Крайне важно, что принципиальная неопределенность интересующего нас высказывания оставляет столь же принципиальную возможность понимать его и как обещание спасения, звучащее в самый момент смерти героя и едва ли уже не после нее. Присмотримся к соответствующему высказыванию у Ерофеева.
Аукториальному повествованию у Кафки соответствует Ich-Еrzählung у Ерофеева. Поэтому в «Москва–Петушки» нет отделенного от героя повествователя, а смерть изображена как «смерть для себя, то есть для самого умирающего, а не для других».[148] И происходит она, как мы уже отмечали, в одиночестве, хотя и не в «ценностной пустоте» (М. Бахтин) — Бог присутствует, хотя и молчит.
Ерофеев здесь делает то, что постоянно делал Л. Толстой, но чего всегда избегал Достоевский. Ведь подобное изображение «смерти для себя», по Бахтину, возможно «только благодаря известному овеществлению сознания.

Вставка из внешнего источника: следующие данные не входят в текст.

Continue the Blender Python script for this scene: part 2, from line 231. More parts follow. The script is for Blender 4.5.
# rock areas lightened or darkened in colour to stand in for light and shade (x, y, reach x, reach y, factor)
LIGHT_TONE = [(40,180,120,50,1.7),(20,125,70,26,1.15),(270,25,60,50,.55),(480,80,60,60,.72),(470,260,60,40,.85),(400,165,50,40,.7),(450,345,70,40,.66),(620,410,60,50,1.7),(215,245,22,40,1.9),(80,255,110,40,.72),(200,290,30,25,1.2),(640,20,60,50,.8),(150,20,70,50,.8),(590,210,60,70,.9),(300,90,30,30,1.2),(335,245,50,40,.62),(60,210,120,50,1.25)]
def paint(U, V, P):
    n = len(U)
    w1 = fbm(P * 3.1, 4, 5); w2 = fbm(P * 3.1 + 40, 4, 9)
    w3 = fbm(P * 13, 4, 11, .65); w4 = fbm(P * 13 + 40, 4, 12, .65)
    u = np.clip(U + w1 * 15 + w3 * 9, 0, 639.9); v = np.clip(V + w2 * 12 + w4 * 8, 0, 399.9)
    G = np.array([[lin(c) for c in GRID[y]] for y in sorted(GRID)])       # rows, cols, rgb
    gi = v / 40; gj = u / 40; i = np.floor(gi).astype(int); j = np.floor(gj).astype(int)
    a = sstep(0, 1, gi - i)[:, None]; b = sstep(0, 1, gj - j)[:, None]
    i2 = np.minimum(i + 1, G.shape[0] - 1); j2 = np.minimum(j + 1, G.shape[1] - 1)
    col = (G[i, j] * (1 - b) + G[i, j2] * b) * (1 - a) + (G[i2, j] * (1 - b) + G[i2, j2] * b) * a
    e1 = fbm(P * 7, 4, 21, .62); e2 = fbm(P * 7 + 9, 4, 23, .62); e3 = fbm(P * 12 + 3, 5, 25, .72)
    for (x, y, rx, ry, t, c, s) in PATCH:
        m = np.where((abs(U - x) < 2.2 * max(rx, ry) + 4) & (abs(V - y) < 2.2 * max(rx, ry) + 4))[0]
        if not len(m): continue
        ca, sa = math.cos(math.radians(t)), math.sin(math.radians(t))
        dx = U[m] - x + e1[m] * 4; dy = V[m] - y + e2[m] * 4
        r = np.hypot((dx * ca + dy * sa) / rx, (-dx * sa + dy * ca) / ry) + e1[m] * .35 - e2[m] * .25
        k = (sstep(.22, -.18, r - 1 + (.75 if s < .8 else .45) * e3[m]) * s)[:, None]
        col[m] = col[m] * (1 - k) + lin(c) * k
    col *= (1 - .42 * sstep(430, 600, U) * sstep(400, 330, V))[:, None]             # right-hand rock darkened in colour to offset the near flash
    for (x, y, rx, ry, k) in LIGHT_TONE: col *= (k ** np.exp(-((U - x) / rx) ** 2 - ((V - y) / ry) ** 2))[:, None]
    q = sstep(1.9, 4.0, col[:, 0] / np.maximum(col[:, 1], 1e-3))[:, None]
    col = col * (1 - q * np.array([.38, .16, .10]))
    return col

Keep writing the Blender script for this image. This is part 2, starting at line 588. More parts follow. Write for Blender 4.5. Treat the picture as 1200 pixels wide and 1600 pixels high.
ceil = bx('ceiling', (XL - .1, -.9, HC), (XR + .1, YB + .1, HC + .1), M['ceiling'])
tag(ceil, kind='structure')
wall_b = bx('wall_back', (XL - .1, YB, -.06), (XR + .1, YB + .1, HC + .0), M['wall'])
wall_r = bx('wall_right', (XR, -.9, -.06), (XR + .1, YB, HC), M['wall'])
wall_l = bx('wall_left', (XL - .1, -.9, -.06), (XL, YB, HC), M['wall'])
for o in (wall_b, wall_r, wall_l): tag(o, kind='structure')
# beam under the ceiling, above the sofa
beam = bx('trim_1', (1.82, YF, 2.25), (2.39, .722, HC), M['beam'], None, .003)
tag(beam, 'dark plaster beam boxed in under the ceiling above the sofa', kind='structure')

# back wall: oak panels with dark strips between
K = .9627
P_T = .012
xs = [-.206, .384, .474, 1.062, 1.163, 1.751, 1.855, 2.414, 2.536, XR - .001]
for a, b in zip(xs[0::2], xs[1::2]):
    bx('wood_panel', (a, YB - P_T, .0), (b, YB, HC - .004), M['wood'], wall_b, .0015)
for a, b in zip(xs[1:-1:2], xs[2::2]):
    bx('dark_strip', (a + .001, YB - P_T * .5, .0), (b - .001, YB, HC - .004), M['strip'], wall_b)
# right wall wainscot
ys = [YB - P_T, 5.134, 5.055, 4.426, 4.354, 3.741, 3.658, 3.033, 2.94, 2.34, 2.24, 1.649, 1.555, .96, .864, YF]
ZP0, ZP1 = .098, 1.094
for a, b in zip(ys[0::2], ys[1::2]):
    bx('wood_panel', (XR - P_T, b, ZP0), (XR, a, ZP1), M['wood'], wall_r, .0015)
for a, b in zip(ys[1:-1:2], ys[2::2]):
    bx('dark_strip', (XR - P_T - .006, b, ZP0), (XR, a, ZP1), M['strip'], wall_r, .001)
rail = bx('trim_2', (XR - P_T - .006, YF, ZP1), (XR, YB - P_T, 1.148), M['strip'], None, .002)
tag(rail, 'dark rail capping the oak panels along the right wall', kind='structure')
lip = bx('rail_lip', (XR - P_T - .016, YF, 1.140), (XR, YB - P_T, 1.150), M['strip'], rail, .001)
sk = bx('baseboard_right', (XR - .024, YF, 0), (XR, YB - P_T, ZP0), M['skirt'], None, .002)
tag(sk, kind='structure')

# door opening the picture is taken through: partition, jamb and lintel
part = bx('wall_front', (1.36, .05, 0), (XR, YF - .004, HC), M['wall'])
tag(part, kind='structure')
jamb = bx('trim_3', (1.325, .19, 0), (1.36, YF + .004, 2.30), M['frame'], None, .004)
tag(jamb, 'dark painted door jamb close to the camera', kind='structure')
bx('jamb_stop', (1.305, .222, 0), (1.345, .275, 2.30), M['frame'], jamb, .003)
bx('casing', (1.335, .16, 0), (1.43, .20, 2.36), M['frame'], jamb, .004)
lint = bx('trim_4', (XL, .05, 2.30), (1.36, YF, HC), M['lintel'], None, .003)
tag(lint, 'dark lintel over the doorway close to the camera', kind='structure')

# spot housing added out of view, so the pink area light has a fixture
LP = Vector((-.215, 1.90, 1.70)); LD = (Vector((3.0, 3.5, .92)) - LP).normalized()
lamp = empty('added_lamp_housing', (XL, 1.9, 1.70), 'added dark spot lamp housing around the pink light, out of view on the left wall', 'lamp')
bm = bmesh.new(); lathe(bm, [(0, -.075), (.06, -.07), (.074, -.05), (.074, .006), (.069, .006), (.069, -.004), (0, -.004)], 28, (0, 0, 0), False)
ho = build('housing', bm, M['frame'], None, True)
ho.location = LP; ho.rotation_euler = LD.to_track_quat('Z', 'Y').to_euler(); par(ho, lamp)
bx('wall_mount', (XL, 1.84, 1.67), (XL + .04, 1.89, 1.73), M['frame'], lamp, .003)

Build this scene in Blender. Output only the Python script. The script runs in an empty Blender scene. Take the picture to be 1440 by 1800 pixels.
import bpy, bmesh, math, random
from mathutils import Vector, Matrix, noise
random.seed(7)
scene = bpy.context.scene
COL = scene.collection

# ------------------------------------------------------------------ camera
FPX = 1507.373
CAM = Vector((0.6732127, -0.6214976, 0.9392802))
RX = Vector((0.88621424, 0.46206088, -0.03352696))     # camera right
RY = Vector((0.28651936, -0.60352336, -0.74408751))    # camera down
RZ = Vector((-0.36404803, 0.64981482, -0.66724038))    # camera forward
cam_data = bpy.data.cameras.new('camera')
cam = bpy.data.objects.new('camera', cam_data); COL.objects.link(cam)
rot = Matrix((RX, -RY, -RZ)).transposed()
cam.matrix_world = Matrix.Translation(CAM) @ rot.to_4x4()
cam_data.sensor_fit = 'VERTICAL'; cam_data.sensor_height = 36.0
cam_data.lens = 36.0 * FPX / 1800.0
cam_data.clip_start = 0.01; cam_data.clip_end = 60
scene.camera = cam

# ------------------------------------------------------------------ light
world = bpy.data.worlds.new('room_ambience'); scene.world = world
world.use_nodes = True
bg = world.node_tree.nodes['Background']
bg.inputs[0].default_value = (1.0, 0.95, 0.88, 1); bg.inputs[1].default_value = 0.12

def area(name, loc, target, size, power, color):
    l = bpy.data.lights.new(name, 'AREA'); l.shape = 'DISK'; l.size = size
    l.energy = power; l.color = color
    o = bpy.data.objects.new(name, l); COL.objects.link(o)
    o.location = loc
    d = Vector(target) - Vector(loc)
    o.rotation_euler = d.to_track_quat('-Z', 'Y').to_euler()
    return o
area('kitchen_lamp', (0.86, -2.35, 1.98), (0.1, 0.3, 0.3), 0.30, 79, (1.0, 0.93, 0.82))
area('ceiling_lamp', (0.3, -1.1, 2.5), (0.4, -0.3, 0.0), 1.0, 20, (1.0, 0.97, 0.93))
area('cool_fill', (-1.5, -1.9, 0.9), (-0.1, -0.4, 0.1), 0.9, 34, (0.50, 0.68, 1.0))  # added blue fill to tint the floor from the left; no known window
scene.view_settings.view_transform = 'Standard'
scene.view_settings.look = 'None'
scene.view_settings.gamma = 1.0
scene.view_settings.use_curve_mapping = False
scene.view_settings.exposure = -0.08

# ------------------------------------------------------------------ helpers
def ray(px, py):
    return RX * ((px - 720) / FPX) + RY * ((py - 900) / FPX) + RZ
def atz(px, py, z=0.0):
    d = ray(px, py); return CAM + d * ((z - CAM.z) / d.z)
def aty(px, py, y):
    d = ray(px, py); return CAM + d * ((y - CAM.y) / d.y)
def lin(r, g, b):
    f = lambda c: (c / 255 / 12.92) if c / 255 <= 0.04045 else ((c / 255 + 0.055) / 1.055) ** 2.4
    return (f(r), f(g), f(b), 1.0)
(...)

Сознание здесь дано как нечто объективное (объектное), почти нейтральное по отношению непроходимой (абсолютной) границы я и другого».[149] Достоевский же «никогда не изображает смерть изнутри»,[150] ибо художнически знает, что «в переживаемой мною изнутри жизни принципиально не могут быть пережиты события моего рождения и смерти; рождение и смерть как мои не могут стать событиями моей собственной жизни»;[151] «не может быть мною пережита и ценностная картина мира, где меня уже нет <…> Для этого я должен вжиться в другого».[152]
148
Бахтин М. М. К переработке книги о Достоевском // Бахтин М. М. Эстетика словесного творчества. М., 1979. С. 314.